Thanks for the info on alarm and timeouts, this was a big help.  One further 
comment:

Michael Fuhr wrote:
 eval {
    local $SIG{ALRM} = sub {die("Timeout");};
    $time = gettimeofday;
    alarm 20;
    $sth = $dbh->prepare("a query that may take a long time...");
    $sth->execute();
    alarm 0;
 };
 if ($@ && $@ =~ /Timeout/) {
    my $elapsed = gettimeofday - $time;
    print "Timed out after $elapsed seconds";
 }

Now the mystery: It works, but it hardly matters what time I use for the alarm call, the actual alarm event always happens at 26 seconds...

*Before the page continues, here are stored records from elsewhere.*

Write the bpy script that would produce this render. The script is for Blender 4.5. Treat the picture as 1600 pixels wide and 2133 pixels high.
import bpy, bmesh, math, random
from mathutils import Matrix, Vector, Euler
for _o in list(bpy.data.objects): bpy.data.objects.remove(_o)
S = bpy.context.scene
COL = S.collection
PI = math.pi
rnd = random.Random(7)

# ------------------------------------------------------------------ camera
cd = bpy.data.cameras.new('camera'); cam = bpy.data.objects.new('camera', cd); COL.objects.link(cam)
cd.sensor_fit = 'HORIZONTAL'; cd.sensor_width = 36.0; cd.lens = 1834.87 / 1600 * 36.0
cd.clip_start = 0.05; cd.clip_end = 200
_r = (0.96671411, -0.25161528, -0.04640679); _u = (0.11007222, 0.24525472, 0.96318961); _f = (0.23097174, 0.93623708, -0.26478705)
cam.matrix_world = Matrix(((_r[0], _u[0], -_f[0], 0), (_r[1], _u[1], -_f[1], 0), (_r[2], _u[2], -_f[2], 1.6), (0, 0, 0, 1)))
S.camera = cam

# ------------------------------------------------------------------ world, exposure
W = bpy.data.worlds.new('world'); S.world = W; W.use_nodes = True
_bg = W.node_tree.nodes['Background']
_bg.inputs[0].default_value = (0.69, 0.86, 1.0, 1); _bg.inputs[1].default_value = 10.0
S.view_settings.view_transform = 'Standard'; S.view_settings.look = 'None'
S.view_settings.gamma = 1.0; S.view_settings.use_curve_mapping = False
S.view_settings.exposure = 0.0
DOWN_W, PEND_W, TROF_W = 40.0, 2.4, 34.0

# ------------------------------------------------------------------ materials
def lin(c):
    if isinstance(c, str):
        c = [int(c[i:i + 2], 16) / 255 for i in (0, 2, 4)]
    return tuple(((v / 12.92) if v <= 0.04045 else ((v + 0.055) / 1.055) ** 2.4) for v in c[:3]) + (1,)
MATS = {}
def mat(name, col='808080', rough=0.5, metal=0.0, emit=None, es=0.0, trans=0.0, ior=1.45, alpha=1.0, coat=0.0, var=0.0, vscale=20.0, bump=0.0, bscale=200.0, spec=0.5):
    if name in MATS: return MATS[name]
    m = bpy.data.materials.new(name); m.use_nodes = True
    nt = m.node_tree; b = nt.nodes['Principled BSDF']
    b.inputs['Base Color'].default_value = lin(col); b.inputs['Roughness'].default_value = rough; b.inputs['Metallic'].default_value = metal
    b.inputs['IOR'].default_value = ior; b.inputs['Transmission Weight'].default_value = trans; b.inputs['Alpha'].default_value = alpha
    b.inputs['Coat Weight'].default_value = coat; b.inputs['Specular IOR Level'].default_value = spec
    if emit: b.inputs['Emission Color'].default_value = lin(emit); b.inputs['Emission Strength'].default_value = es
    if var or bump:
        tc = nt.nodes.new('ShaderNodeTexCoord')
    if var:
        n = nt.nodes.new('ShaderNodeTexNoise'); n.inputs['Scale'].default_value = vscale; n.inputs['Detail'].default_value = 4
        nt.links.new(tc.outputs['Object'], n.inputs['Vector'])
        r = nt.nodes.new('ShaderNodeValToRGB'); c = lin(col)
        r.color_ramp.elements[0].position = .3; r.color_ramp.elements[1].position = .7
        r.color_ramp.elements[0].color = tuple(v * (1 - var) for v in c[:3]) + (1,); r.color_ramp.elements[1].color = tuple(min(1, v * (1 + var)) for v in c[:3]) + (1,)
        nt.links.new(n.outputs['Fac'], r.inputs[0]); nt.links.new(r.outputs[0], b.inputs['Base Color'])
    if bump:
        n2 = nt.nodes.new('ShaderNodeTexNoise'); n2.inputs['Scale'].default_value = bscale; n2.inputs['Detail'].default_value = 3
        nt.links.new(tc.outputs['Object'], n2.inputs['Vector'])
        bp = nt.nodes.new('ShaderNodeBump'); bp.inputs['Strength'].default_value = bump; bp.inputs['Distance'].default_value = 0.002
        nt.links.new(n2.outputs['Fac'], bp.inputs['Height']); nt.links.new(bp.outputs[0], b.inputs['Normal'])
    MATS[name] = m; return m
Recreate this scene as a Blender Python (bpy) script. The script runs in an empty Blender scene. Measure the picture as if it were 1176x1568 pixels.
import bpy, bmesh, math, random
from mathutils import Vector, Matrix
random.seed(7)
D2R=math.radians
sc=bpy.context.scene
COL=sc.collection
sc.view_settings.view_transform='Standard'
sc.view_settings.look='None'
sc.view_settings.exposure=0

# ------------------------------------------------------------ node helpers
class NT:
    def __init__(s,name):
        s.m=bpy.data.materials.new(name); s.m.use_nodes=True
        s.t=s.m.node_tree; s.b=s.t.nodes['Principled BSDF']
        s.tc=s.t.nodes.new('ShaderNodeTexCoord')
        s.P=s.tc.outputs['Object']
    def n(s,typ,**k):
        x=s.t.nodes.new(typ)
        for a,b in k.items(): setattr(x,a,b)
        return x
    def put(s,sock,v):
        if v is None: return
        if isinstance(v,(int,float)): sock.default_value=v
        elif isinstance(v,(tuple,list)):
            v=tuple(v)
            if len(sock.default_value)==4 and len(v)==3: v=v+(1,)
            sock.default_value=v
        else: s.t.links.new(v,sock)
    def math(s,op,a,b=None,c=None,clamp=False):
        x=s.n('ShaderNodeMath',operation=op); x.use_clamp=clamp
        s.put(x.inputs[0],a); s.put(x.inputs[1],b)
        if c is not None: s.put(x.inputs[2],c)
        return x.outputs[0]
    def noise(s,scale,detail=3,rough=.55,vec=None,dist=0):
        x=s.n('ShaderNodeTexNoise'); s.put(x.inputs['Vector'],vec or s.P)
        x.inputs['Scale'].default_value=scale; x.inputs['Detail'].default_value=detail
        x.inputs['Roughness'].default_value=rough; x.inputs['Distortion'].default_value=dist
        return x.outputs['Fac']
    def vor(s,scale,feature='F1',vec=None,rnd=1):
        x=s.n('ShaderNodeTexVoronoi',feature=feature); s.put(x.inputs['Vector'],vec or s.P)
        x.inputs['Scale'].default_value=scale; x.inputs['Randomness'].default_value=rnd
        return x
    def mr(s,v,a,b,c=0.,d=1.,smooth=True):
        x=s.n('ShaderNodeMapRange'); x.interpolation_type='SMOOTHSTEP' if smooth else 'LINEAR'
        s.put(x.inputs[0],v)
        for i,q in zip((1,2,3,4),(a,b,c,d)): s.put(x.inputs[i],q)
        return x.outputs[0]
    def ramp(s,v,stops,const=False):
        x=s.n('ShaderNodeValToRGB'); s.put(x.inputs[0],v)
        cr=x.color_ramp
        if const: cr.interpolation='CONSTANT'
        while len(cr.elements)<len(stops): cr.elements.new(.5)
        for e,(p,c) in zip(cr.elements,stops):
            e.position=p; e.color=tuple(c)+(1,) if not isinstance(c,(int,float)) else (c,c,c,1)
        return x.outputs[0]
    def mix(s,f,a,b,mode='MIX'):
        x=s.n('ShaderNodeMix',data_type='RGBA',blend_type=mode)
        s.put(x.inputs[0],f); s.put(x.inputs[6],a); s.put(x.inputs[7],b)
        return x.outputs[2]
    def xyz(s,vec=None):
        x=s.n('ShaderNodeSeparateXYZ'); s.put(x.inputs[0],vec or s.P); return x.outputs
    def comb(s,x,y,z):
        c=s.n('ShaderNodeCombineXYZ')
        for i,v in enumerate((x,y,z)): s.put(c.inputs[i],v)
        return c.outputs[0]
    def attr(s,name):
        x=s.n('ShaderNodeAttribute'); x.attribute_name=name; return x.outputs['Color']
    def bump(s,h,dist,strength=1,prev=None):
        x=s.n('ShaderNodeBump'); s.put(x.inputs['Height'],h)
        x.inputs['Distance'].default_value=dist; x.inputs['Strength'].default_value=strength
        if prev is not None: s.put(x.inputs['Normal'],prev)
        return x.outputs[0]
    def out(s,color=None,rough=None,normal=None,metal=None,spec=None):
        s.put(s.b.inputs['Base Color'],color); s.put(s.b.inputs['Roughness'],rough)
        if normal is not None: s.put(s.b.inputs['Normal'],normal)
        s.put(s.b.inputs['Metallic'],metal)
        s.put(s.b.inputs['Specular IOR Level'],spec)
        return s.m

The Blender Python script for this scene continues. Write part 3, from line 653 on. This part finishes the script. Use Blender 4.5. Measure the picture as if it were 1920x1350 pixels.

High-level languages' signal handlers don't always work well with
low-level libraries...

Is there a reason you're using alarm() in the client instead of
setting statement_timeout on the server?

statement_timeout solved the problem, thanks VERY much for the pointer.  To 
answer your question, I use alarm() because all the books and web references 
said that was how to do it. :-).  I've used alarm() with Perl (with a 3rd-party 
C lib that had a potential infinite loop) very successfully.

So thanks for the pointer to statement_timeout.  But...

When I set statement_timeout in the config file, it just didn't do anything - it never 
timed out (PG 8.0.3).  I finally found in the documentation that I can do "set 
statement_timeout = xxx" from PerlDBI on a per-client basis, and that works.